* Begin DATA TO PROCESS *
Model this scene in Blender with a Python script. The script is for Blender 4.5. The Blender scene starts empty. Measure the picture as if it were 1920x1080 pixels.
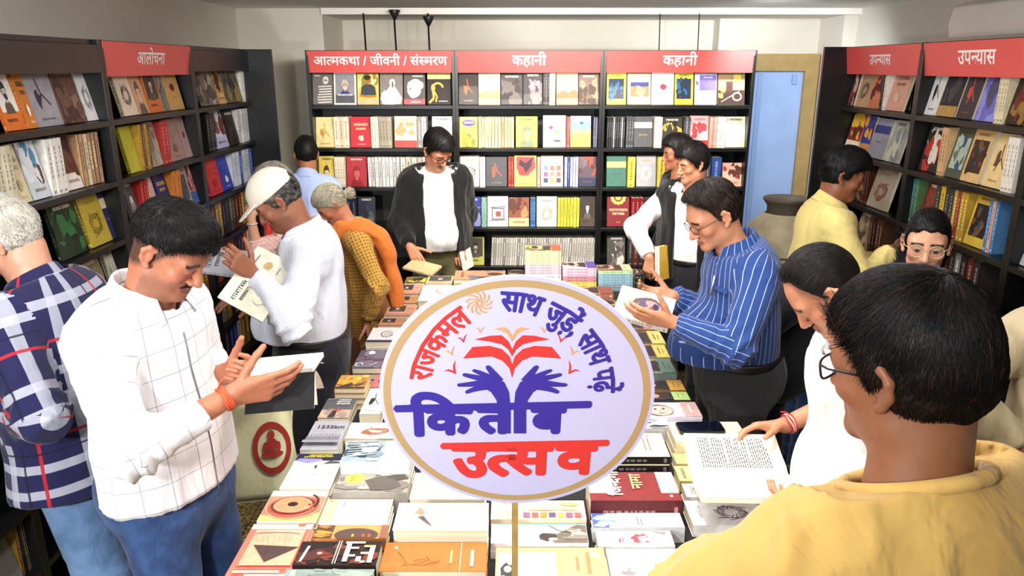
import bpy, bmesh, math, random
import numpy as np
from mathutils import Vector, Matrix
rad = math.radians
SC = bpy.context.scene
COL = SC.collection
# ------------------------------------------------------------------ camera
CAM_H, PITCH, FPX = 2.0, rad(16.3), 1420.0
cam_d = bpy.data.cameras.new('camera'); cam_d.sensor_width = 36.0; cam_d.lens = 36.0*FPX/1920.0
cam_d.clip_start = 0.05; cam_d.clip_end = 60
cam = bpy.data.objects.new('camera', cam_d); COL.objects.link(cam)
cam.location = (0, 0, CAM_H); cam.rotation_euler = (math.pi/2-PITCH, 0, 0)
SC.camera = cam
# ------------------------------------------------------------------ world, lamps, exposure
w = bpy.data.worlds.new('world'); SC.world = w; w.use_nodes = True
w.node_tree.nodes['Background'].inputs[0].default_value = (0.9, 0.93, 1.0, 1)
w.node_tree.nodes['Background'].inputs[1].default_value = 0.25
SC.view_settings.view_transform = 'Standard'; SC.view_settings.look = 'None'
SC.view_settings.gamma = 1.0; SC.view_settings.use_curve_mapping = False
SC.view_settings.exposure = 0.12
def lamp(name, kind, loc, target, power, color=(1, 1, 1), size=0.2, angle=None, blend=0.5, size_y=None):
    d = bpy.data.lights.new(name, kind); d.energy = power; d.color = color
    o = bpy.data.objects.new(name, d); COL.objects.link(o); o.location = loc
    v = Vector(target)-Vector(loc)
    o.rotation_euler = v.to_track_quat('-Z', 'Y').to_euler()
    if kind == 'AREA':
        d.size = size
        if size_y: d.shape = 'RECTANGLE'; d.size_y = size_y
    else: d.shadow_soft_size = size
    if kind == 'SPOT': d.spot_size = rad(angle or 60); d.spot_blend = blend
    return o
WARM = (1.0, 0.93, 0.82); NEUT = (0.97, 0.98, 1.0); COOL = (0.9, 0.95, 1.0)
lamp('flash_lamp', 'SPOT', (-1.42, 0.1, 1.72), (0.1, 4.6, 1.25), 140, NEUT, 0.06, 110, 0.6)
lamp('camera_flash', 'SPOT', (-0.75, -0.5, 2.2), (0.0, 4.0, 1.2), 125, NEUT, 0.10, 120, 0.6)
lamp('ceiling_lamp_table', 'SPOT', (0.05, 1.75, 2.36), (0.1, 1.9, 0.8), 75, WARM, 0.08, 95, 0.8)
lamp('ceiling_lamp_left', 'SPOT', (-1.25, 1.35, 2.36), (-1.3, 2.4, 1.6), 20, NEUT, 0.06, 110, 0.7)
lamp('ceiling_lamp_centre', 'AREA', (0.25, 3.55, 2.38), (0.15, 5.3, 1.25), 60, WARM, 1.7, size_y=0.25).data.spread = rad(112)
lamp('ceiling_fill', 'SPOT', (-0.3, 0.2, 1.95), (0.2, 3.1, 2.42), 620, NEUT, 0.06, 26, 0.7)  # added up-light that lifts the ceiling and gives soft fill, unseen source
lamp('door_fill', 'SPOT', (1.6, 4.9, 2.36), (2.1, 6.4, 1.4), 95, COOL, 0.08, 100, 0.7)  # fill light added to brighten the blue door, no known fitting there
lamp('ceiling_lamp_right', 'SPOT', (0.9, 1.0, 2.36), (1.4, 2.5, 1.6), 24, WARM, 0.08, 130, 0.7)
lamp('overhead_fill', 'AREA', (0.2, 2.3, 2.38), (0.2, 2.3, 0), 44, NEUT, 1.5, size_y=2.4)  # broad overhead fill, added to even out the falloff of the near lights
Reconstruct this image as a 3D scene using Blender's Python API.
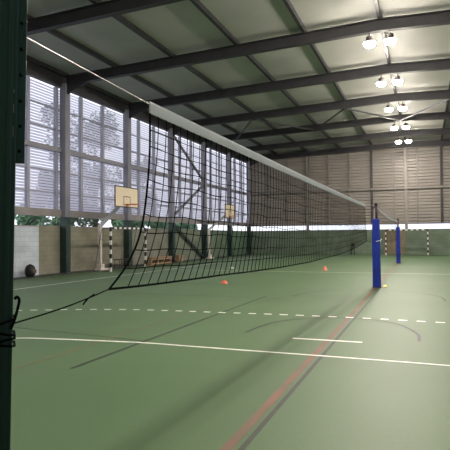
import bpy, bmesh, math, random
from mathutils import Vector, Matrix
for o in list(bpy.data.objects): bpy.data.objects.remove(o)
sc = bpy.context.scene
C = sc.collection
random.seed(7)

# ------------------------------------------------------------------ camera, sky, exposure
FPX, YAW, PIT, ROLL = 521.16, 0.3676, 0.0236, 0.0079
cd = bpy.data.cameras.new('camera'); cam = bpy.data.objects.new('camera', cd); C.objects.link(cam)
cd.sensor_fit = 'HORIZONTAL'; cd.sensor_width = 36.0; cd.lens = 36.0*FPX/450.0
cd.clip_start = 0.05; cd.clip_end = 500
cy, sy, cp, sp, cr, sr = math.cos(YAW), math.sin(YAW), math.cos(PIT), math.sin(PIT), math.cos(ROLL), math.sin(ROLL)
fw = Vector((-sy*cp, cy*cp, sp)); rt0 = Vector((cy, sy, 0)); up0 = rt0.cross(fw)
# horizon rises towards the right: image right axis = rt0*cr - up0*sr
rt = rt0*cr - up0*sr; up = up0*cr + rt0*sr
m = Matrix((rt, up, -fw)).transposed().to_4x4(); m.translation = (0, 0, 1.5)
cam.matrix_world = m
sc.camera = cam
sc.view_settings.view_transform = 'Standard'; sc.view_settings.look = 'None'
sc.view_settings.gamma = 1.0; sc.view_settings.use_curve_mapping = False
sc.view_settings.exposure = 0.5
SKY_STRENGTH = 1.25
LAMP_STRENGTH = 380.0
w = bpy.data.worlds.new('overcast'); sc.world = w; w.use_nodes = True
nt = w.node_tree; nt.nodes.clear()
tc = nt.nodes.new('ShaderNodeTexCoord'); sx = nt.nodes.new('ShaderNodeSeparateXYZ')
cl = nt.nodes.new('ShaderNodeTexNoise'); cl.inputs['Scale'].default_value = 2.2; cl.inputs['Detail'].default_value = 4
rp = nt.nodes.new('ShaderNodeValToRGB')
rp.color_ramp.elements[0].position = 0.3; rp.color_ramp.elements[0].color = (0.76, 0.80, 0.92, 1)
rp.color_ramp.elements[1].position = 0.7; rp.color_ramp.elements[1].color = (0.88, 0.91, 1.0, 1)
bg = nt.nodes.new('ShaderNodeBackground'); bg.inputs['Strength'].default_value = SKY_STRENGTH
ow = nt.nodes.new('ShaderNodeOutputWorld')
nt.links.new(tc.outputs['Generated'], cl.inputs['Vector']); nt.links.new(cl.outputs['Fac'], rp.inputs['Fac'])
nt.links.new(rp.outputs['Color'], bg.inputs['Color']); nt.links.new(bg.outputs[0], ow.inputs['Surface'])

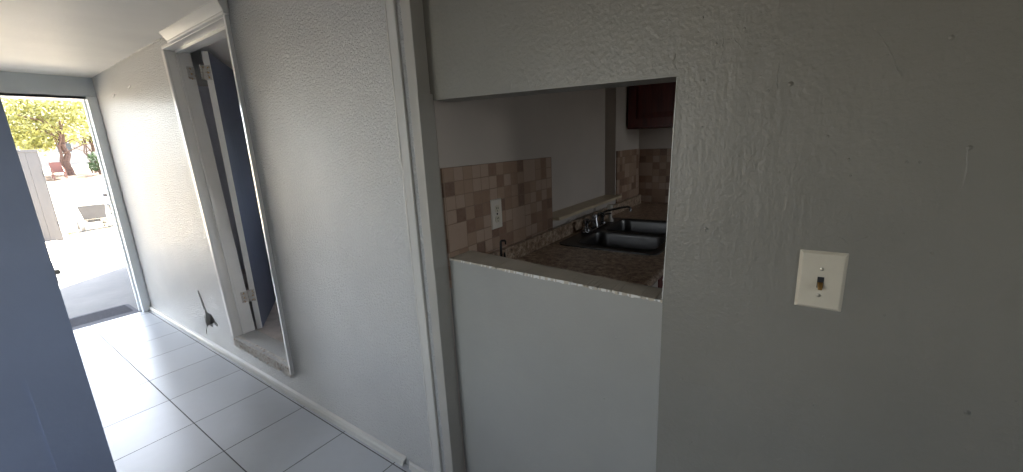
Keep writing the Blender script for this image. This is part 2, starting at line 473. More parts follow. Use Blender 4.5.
* End DATA TO PROCESS *
SET PROBLEM: Without including the pictures, reproduce all entries exactly.

THE SOLUTION:
Model this scene in Blender with a Python script. The script is for Blender 4.5. The Blender scene starts empty. Measure the picture as if it were 1920x1080 pixels.
import bpy, bmesh, math, random
import numpy as np
from mathutils import Vector, Matrix
rad = math.radians
SC = bpy.context.scene
COL = SC.collection
# ------------------------------------------------------------------ camera
CAM_H, PITCH, FPX = 2.0, rad(16.3), 1420.0
cam_d = bpy.data.cameras.new('camera'); cam_d.sensor_width = 36.0; cam_d.lens = 36.0*FPX/1920.0
cam_d.clip_start = 0.05; cam_d.clip_end = 60
cam = bpy.data.objects.new('camera', cam_d); COL.objects.link(cam)
cam.location = (0, 0, CAM_H); cam.rotation_euler = (math.pi/2-PITCH, 0, 0)
SC.camera = cam
# ------------------------------------------------------------------ world, lamps, exposure
w = bpy.data.worlds.new('world'); SC.world = w; w.use_nodes = True
w.node_tree.nodes['Background'].inputs[0].default_value = (0.9, 0.93, 1.0, 1)
w.node_tree.nodes['Background'].inputs[1].default_value = 0.25
SC.view_settings.view_transform = 'Standard'; SC.view_settings.look = 'None'
SC.view_settings.gamma = 1.0; SC.view_settings.use_curve_mapping = False
SC.view_settings.exposure = 0.12
def lamp(name, kind, loc, target, power, color=(1, 1, 1), size=0.2, angle=None, blend=0.5, size_y=None):
    d = bpy.data.lights.new(name, kind); d.energy = power; d.color = color
    o = bpy.data.objects.new(name, d); COL.objects.link(o); o.location = loc
    v = Vector(target)-Vector(loc)
    o.rotation_euler = v.to_track_quat('-Z', 'Y').to_euler()
    if kind == 'AREA':
        d.size = size
        if size_y: d.shape = 'RECTANGLE'; d.size_y = size_y
    else: d.shadow_soft_size = size
    if kind == 'SPOT': d.spot_size = rad(angle or 60); d.spot_blend = blend
    return o
WARM = (1.0, 0.93, 0.82); NEUT = (0.97, 0.98, 1.0); COOL = (0.9, 0.95, 1.0)
lamp('flash_lamp', 'SPOT', (-1.42, 0.1, 1.72), (0.1, 4.6, 1.25), 140, NEUT, 0.06, 110, 0.6)
lamp('camera_flash', 'SPOT', (-0.75, -0.5, 2.2), (0.0, 4.0, 1.2), 125, NEUT, 0.10, 120, 0.6)
lamp('ceiling_lamp_table', 'SPOT', (0.05, 1.75, 2.36), (0.1, 1.9, 0.8), 75, WARM, 0.08, 95, 0.8)
lamp('ceiling_lamp_left', 'SPOT', (-1.25, 1.35, 2.36), (-1.3, 2.4, 1.6), 20, NEUT, 0.06, 110, 0.7)
lamp('ceiling_lamp_centre', 'AREA', (0.25, 3.55, 2.38), (0.15, 5.3, 1.25), 60, WARM, 1.7, size_y=0.25).data.spread = rad(112)
lamp('ceiling_fill', 'SPOT', (-0.3, 0.2, 1.95), (0.2, 3.1, 2.42), 620, NEUT, 0.06, 26, 0.7)  # added up-light that lifts the ceiling and gives soft fill, unseen source
lamp('door_fill', 'SPOT', (1.6, 4.9, 2.36), (2.1, 6.4, 1.4), 95, COOL, 0.08, 100, 0.7)  # fill light added to brighten the blue door, no known fitting there
lamp('ceiling_lamp_right', 'SPOT', (0.9, 1.0, 2.36), (1.4, 2.5, 1.6), 24, WARM, 0.08, 130, 0.7)
lamp('overhead_fill', 'AREA', (0.2, 2.3, 2.38), (0.2, 2.3, 0), 44, NEUT, 1.5, size_y=2.4)  # broad overhead fill, added to even out the falloff of the near lights
Reconstruct this image as a 3D scene using Blender's Python API.
import bpy, bmesh, math, random
from mathutils import Vector, Matrix
for o in list(bpy.data.objects): bpy.data.objects.remove(o)
sc = bpy.context.scene
C = sc.collection
random.seed(7)

# ------------------------------------------------------------------ camera, sky, exposure
FPX, YAW, PIT, ROLL = 521.16, 0.3676, 0.0236, 0.0079
cd = bpy.data.cameras.new('camera'); cam = bpy.data.objects.new('camera', cd); C.objects.link(cam)
cd.sensor_fit = 'HORIZONTAL'; cd.sensor_width = 36.0; cd.lens = 36.0*FPX/450.0
cd.clip_start = 0.05; cd.clip_end = 500
cy, sy, cp, sp, cr, sr = math.cos(YAW), math.sin(YAW), math.cos(PIT), math.sin(PIT), math.cos(ROLL), math.sin(ROLL)
fw = Vector((-sy*cp, cy*cp, sp)); rt0 = Vector((cy, sy, 0)); up0 = rt0.cross(fw)
# horizon rises towards the right: image right axis = rt0*cr - up0*sr
rt = rt0*cr - up0*sr; up = up0*cr + rt0*sr
m = Matrix((rt, up, -fw)).transposed().to_4x4(); m.translation = (0, 0, 1.5)
cam.matrix_world = m
sc.camera = cam
sc.view_settings.view_transform = 'Standard'; sc.view_settings.look = 'None'
sc.view_settings.gamma = 1.0; sc.view_settings.use_curve_mapping = False
sc.view_settings.exposure = 0.5
SKY_STRENGTH = 1.25
LAMP_STRENGTH = 380.0
w = bpy.data.worlds.new('overcast'); sc.world = w; w.use_nodes = True
nt = w.node_tree; nt.nodes.clear()
tc = nt.nodes.new('ShaderNodeTexCoord'); sx = nt.nodes.new('ShaderNodeSeparateXYZ')
cl = nt.nodes.new('ShaderNodeTexNoise'); cl.inputs['Scale'].default_value = 2.2; cl.inputs['Detail'].default_value = 4
rp = nt.nodes.new('ShaderNodeValToRGB')
rp.color_ramp.elements[0].position = 0.3; rp.color_ramp.elements[0].color = (0.76, 0.80, 0.92, 1)
rp.color_ramp.elements[1].position = 0.7; rp.color_ramp.elements[1].color = (0.88, 0.91, 1.0, 1)
bg = nt.nodes.new('ShaderNodeBackground'); bg.inputs['Strength'].default_value = SKY_STRENGTH
ow = nt.nodes.new('ShaderNodeOutputWorld')
nt.links.new(tc.outputs['Generated'], cl.inputs['Vector']); nt.links.new(cl.outputs['Fac'], rp.inputs['Fac'])
nt.links.new(rp.outputs['Color'], bg.inputs['Color']); nt.links.new(bg.outputs[0], ow.inputs['Surface'])

Keep writing the Blender script for this image. This is part 2, starting at line 473. More parts follow. Use Blender 4.5.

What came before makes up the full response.